Trying to break some future wives

This past weekend Hawa Ba, Sira Sanokho, and I did some "girls' empowerment" (i.e. wife-breaking, to the Senegalese) activities at the middle school in our region.  It was really stressful, especially when we showed up at the school on Thursday (two days before our events were supposed to happen) to reconfirm everything with the school principal, only to find out he had gone off to Dakar for vacation and had done none of the things he had promised to do to get things ready.  (I have not yet forgiven him, probably never will).  But luckily the teachers at the school were really nice and willing to help out, so we were able to make the activities happen anyway.

First, Saturday afternoon as the kids were getting out of class for the day, we had a ceremony to recognize the girls who had the top grades in each class.  We gave a little speech about how the education of girls is important for the development of the country, and how these girls have worked really hard and should be congratulated on their achievements.  The whole idea, of course, being to boost the girls' self-esteem and encourage other girls to stay in school and study hard too.


Then that evening we showed a film (made by Peace Corps volunteers!) in the middle of Dialacoto about the importance of girls staying in school and getting an education.  There weren't that many girls who were able to come watch it (since we had to show it after dark and it's not really safe for them to be out by themselves at night), but there were tons of boys and men watching, which I think is also a good thing.


Then on Sunday the Peace Corps Cross-Cultural Trainer, who also does a lot of work with Senegalese girls, came from Thies to talk to our girls about staying in school and how to deal with common challenges Senegalese girls face.  The girls were really quiet for her whole talk, so we worried a little bit that they weren't finding it very interesting, but at the end when they were asked for a second time what they wanted to be when they grew up, one of the girls changed her original answer, a teacher, to a trainer who will teach women to know who they are, which is what our speaker had told the girls her job was.  So I think maybe it really made a difference to them after all.
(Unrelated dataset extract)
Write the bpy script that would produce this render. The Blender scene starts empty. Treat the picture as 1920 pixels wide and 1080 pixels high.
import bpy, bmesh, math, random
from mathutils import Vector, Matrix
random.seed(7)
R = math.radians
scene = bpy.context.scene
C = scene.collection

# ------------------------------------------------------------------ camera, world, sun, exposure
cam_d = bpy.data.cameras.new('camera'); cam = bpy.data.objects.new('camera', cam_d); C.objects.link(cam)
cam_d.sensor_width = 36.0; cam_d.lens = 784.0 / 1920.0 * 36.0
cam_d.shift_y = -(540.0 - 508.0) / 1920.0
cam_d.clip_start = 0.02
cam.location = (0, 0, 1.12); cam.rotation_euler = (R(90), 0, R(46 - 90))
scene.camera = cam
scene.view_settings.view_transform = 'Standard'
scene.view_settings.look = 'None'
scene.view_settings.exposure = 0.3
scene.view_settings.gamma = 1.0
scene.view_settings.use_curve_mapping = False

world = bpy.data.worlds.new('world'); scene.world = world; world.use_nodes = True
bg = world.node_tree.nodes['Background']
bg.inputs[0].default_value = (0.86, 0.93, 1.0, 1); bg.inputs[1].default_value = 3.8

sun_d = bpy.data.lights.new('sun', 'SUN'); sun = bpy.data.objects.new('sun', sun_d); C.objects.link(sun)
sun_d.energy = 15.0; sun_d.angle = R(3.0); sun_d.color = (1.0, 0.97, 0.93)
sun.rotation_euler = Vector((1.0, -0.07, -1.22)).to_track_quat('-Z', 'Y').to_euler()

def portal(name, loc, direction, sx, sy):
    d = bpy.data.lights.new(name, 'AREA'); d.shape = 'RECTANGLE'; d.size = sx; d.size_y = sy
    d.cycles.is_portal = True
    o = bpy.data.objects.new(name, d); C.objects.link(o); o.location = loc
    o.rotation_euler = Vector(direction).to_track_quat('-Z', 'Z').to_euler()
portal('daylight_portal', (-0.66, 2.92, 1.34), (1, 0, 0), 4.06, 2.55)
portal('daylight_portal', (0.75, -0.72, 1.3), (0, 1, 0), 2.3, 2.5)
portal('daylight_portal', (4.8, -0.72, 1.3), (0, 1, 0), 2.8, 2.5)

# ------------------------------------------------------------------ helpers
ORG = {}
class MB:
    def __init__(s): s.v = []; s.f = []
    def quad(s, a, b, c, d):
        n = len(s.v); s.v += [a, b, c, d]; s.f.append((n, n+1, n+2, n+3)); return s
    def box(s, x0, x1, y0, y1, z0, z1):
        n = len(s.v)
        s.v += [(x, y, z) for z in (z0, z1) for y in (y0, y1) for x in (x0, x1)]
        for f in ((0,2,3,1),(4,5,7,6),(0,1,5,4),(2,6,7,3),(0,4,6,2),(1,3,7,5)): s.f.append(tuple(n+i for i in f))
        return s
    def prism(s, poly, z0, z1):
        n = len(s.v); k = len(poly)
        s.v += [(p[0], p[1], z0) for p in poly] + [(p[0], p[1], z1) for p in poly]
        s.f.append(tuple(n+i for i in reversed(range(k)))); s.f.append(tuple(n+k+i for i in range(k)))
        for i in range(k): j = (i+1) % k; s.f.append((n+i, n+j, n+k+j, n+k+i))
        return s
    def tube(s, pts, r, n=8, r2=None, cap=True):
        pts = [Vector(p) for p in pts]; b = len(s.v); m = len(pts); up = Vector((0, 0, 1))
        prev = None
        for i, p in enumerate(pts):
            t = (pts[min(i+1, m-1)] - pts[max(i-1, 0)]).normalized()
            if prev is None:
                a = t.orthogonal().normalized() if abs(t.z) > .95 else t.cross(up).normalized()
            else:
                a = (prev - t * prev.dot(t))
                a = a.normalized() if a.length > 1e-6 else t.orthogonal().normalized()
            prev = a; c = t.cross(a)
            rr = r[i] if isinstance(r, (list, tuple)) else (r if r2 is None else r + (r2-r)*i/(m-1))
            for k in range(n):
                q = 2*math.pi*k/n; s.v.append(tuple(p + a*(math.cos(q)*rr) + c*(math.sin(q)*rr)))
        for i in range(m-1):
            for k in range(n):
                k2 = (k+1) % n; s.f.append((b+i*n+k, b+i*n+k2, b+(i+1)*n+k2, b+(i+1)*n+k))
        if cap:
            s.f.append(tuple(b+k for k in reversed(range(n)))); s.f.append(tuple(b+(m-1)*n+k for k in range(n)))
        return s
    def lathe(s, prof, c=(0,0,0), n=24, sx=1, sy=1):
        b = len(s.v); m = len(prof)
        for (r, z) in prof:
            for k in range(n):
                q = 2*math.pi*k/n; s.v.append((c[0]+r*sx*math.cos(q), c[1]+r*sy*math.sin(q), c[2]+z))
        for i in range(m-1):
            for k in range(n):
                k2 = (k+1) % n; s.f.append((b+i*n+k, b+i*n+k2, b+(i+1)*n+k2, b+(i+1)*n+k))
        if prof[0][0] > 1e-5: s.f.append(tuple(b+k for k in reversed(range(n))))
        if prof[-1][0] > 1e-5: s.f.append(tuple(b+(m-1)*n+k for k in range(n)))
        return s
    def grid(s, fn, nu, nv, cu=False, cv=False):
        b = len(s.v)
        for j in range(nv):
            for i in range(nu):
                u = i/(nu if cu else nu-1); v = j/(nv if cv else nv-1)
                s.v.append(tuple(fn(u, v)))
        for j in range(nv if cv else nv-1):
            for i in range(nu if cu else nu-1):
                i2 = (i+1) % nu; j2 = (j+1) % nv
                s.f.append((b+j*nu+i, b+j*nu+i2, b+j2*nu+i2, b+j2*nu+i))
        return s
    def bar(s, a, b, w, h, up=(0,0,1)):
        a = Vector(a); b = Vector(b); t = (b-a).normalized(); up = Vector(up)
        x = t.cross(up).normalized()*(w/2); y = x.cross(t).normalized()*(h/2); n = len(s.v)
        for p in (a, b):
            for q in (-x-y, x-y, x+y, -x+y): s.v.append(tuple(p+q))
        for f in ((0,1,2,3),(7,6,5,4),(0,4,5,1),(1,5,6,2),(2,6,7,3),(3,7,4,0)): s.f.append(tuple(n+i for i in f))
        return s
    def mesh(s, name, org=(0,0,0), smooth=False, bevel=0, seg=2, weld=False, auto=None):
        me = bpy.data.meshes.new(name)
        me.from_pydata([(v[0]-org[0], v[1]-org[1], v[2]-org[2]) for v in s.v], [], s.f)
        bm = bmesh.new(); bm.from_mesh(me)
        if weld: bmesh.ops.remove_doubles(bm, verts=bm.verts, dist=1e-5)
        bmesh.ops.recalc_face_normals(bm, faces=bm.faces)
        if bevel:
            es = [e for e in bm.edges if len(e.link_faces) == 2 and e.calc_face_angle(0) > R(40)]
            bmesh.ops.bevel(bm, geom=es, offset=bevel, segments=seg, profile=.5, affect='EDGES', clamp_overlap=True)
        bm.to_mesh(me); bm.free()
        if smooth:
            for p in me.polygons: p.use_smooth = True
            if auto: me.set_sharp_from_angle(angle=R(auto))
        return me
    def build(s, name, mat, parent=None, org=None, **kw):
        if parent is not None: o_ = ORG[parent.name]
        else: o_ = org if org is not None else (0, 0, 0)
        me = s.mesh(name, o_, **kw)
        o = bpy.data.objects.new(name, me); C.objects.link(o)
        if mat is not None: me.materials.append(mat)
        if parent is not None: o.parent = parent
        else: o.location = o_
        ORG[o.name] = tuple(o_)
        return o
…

That was my last big activity that I had planned before the end of my Peace Corps service (coming up frighteningly soon!), so it was really nice to finish on such a good note.

Monday, January 05, 2009

Happy holidays

The last day I was in Thies for Operation Smile I got an email inviting me for an interview for a job I had applied for, way back over six months ago. So I came up to Dakar to do some paperwork, and I've been really busy trying to get ready for the interview (which I'm trying not to get my hopes up about - I'll say more if I get the job). But I did find some time over Christmas and New Year's to have some fun, so here are some pictures for you to enjoy!

Just before Christmas, the nice American expat whose house I've been staying at in Dakar took us to Keur Moussa monastery to see an interesting fusion of traditional Catholic mass with African music, and afterward we went to Bandia Nature Reserve, where we saw


giraffes!


ostriches!


warthogs!


monkeys!


horse antelope!


and rhinos!

Then for New Year's, Mariama and I went to St. Louis, where we


rode horses on the beach! (Which I've always wanted to do).

And then we went to this weird place called Lompoul, which is a mini-desert in the middle of Senegal, and we


rode camels!

Overall, an excellent, excellent last holiday in Senegal!  Happy (very late) holidays, everyone!